Re-becoming a coder
From ZX Spectrum to IoT: Rediscovering the Joy of the Code
For many of us in the technology sector, the screen is a workspace: a place of pipeline metrics, revenue projections, and strategic roadmaps. But lately, I’ve been finding my way back to the screen as a canvas. Rediscovering my love for coding has felt less like learning a new skill and more like returning to a childhood memory, a home, but now only I find the "need to code" is now more powerful than ever.
The Paper Manual Era
My journey started at eight years old, hunched over a ZX Spectrum. It was a masterclass in persistence: My brother and I had no tape drive, which meant every session began with the manual open next to the keyboard. We would painstakingly type in lines of code to build a game, play it for an hour, and then- with a single pull of the plug (or accidental bump of our dad– installed reset switch) watch it all vanish. There was no "save," only the process. That ephemeral nature of early computing taught me that the real value wasn't just in the final product, but in the logic and the act of creation itself. And to read, and understand, and to love code.
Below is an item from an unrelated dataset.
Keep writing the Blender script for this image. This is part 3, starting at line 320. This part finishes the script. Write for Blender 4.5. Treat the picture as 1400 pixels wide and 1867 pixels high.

The Professional Evolution
As my career progressed, that foundational curiosity fueled some of my most impactful professional milestones. I’ve had the privilege of guiding complex, high-stakes technical visions into reality:
- African Defence Systems (ADS): Porting legacy Java systems to Windows and implementing internationalization for the EMEA market.
- Deloitte DESMAT: Envisioning and guiding an advanced electronic document management application from a concept to a commercially viable success.
- Discovery Vitality: Leading the initial team to architect and roll out a high-traffic system catering to millions of users.
While these projects were professionally rewarding, they were often defined by "the business of code"; scalability, risk attrition, and ROI.
The Creative Renaissance
Today, coding has moved from my "9-to-6,7 or generally working late" to my absolute creative outlet. The shift happened when I combined my professional background in IoT with the tactile, experimental world of ESP32 and Arduino devices.
There is a specific kind of magic in a 3 AM coding sesh. In the quiet of the night, away from the demands of business development and regional directorship, I’m back to that eight-year-old state of mind...but with infinitely better tools. Whether I'm wiring up a new sensor or optimizing a micro-controller script, it’s no longer about "upfront billing" or market expansion; it's about the pure, meditative joy of solving a puzzle.
Coding has become my playground again. I may not be typing from a paper manual anymore, but that same spark: the one that thrives on the challenge of building something from nothing, is brighter than it’s ever been!